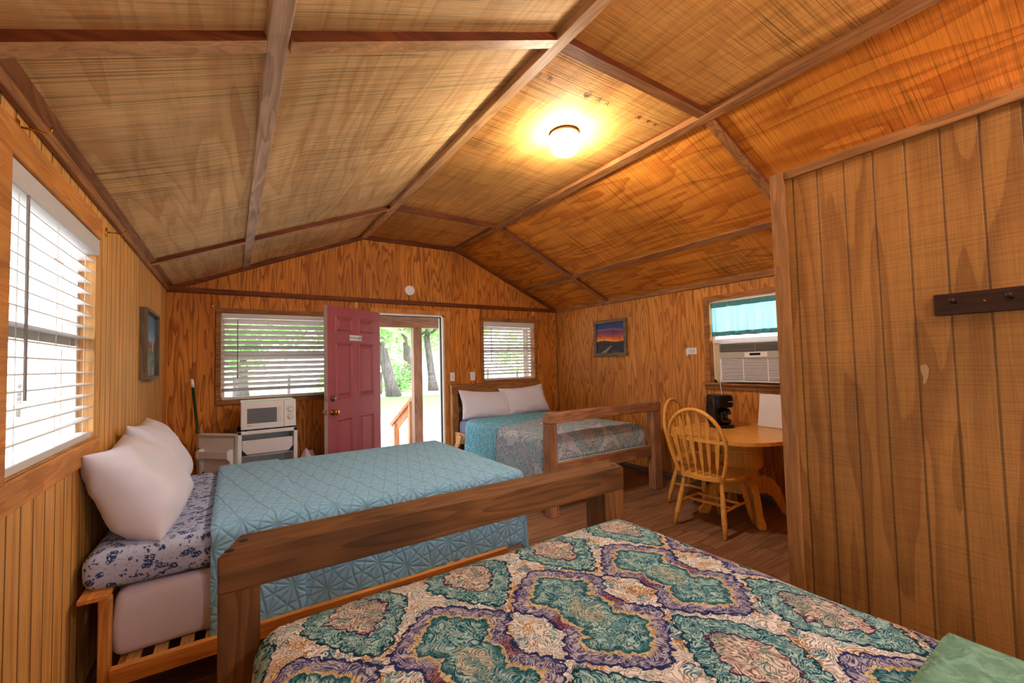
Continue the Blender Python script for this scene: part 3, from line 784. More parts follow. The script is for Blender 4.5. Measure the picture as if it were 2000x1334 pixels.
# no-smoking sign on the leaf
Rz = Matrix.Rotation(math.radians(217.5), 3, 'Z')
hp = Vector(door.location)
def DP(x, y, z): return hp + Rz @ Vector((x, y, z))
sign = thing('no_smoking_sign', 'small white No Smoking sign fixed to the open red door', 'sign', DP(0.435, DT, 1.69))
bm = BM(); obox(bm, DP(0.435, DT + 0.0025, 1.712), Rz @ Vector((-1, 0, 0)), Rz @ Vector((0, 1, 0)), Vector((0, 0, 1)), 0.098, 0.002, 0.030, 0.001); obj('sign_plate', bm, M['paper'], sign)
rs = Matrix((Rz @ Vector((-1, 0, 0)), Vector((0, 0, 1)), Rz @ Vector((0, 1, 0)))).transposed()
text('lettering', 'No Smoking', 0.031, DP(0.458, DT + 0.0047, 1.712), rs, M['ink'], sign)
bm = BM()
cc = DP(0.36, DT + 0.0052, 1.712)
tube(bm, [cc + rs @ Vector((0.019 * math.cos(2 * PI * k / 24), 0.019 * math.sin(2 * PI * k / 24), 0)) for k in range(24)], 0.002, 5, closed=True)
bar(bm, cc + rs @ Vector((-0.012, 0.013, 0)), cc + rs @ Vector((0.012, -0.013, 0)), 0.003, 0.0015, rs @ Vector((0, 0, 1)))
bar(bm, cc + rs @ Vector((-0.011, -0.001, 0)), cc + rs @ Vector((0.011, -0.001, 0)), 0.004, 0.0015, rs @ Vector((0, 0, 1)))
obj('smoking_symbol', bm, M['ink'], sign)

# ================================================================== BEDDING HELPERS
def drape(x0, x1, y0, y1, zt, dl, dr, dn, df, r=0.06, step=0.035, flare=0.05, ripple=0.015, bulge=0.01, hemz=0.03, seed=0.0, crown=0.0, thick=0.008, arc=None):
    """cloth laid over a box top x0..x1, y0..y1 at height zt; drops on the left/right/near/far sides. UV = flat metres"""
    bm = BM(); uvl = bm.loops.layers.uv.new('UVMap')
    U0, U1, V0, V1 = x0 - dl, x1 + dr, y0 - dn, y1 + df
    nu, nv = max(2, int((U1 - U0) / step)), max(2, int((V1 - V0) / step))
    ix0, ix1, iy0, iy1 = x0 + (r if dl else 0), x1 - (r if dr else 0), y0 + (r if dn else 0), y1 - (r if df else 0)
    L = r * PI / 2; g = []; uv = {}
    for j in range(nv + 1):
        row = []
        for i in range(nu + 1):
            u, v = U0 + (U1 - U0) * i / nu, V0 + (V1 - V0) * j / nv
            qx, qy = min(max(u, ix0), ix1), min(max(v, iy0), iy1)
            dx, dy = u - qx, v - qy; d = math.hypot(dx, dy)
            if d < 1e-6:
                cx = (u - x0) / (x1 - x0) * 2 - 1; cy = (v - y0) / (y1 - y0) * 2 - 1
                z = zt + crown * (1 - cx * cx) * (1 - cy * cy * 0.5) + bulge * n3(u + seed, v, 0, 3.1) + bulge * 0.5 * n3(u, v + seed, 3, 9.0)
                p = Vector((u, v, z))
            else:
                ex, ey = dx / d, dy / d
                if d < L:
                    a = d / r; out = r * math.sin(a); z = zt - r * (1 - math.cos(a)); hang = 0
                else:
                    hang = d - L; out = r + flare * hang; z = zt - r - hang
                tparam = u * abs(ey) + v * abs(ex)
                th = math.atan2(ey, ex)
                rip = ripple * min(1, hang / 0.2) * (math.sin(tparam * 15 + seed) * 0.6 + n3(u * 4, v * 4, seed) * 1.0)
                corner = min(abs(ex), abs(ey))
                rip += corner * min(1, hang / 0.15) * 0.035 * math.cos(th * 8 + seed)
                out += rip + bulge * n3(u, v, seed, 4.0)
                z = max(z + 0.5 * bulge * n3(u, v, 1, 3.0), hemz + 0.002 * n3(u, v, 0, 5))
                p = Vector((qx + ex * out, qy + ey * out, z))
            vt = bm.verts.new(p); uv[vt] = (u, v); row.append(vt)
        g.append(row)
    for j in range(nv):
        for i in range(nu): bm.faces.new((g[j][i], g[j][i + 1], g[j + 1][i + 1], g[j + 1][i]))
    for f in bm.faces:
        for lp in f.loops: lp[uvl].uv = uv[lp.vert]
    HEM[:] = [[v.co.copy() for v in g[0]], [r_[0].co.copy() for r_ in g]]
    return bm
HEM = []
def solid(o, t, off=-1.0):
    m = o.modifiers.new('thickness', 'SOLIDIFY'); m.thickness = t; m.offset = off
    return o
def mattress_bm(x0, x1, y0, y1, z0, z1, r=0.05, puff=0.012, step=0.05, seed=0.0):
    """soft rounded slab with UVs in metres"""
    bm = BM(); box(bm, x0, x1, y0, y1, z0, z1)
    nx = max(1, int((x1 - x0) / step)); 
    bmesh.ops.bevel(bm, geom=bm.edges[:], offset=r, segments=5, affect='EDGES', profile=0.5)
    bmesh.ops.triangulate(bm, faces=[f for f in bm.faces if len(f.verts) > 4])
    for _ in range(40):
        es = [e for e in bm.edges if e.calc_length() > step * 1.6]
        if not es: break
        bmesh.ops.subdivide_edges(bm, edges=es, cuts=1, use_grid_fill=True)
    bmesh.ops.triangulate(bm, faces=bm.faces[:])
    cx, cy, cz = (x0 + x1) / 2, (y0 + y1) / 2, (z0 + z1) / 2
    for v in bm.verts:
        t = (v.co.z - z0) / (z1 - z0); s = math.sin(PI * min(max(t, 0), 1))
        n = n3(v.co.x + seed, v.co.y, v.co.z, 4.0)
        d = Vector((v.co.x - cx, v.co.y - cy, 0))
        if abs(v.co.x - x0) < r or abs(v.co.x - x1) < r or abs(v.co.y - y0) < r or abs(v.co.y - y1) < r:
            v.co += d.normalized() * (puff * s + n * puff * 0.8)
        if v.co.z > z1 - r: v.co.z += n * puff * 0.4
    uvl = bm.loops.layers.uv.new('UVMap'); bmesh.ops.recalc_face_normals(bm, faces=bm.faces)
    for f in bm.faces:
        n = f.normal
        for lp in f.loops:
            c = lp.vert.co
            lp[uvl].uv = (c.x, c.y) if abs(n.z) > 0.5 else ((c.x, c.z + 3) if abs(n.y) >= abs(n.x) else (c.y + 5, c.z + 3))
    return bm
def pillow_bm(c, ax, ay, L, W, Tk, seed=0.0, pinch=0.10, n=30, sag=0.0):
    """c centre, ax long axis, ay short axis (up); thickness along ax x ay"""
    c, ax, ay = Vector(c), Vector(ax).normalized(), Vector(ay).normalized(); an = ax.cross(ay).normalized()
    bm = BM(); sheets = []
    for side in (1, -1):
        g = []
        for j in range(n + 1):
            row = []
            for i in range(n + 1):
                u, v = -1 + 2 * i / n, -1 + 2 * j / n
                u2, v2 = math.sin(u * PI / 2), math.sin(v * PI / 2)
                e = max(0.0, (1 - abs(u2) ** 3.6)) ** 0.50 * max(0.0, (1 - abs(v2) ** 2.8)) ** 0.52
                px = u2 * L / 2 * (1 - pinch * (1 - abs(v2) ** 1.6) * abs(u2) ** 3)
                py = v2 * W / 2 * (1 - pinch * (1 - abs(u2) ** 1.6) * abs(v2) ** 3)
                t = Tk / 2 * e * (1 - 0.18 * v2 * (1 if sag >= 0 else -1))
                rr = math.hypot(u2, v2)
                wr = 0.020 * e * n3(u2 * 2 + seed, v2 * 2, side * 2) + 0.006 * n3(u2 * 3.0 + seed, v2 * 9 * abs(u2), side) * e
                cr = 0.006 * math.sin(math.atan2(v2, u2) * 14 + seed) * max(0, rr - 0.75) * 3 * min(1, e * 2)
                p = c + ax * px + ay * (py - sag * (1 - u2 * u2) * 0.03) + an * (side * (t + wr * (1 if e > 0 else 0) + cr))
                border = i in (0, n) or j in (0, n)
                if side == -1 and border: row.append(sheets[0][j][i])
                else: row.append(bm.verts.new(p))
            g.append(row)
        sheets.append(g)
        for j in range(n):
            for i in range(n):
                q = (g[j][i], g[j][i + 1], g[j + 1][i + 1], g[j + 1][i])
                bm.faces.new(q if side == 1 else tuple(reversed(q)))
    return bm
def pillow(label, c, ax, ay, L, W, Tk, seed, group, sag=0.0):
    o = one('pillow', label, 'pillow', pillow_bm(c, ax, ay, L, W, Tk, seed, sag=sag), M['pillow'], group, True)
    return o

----

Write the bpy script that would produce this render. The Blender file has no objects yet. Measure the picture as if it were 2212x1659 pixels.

----

Stated problem:
Which lines include the word "were"? List them all.

Right answer:
Continue the Blender Python script for this scene: part 3, from line 784. More parts follow. The script is for Blender 4.5. Measure the picture as if it were 2000x1334 pixels.
Write the bpy script that would produce this render. The Blender file has no objects yet. Measure the picture as if it were 2212x1659 pixels.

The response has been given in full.